J’ai regardé partout autour de son échoppe. Puis quelqu’un m’a donné son adresse, et je m’y suis rendu. Quand il m’a vu, le plus jeune a fondu en larmes : « Je veux maman, je veux maman ». Les pauvres. C’était censé être une journée de détente…

Mogadiscio, 14 octobre 2017. (AFP / Mohamed Abdiwahab)

 

J’ai vu des centaines d’explosions en huit ans, mais jamais une chose pareille. Elle a fait au moins 276 morts et 300 blessés. Je ne veux plus avoir à assister à ça. Je ne dors plus très bien depuis. Je fais des cauchemars. Ma femme me demande pourquoi je ne dors pas. Je lui réponds que je ne sais pas, parce que je ne veux pas en parler.

Une femme sévèrement brûlée dans l'explosion, accompagnée par son mari, attend une évacuation à l'aéroport international de Mogadiscio, le 17 octobre 2017. (AFP / Mohamed Abdiwahab)

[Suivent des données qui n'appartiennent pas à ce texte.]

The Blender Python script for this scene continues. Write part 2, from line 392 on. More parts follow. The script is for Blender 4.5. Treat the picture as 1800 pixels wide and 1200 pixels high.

Tout le monde a été touché par ce drame. Tout le monde connait quelqu’un qui y a péri, ou quelqu’un dont un proche y est mort. Une ancienne voisine y a perdu sa belle-mère. Ils n’ont retrouvé que sa main. Ils l’ont identifiée par la bague restée dessus. Le reste de son corps a disparu.

Imaginez-vous ça une seconde. Non seulement vous perdez un être cher, mais en plus vous ne pouvez pas l’enterrer décemment.

Et les gens de l’étranger continuent de me demander: « Comment peut-on vivre dans un pays où il y a tellement d’attaques ? ». Eh bien j’imagine que c’est comme vivre ailleurs. Quand il y a une attaque, on en souffre et on pleure les disparus. Le fait que cela nous arrive plus souvent qu’ailleurs, en Europe par exemple, ne nous rend pas insensible à la douleur, à la perte, à la peine.

Je fréquentais le carrefour chaque jour. J’avais l’habitude d’y croiser des gens quotidiennement. Le type qui vendait des fruits. La femme qui vendait des cacahuètes. Je ne les reverrai jamais. Même une fois qu'on aura reconstruit les magasins. Ils ont disparu pour toujours.

Des habitants de Mogadiscio avec un bandeau sur la tête en signe de protestation contre l'attentat, le 15 octobre 2017. (AFP / Mohamed Abdiwahab)

Ce billet de blog a été écrit avec Yana Dlugy à Paris.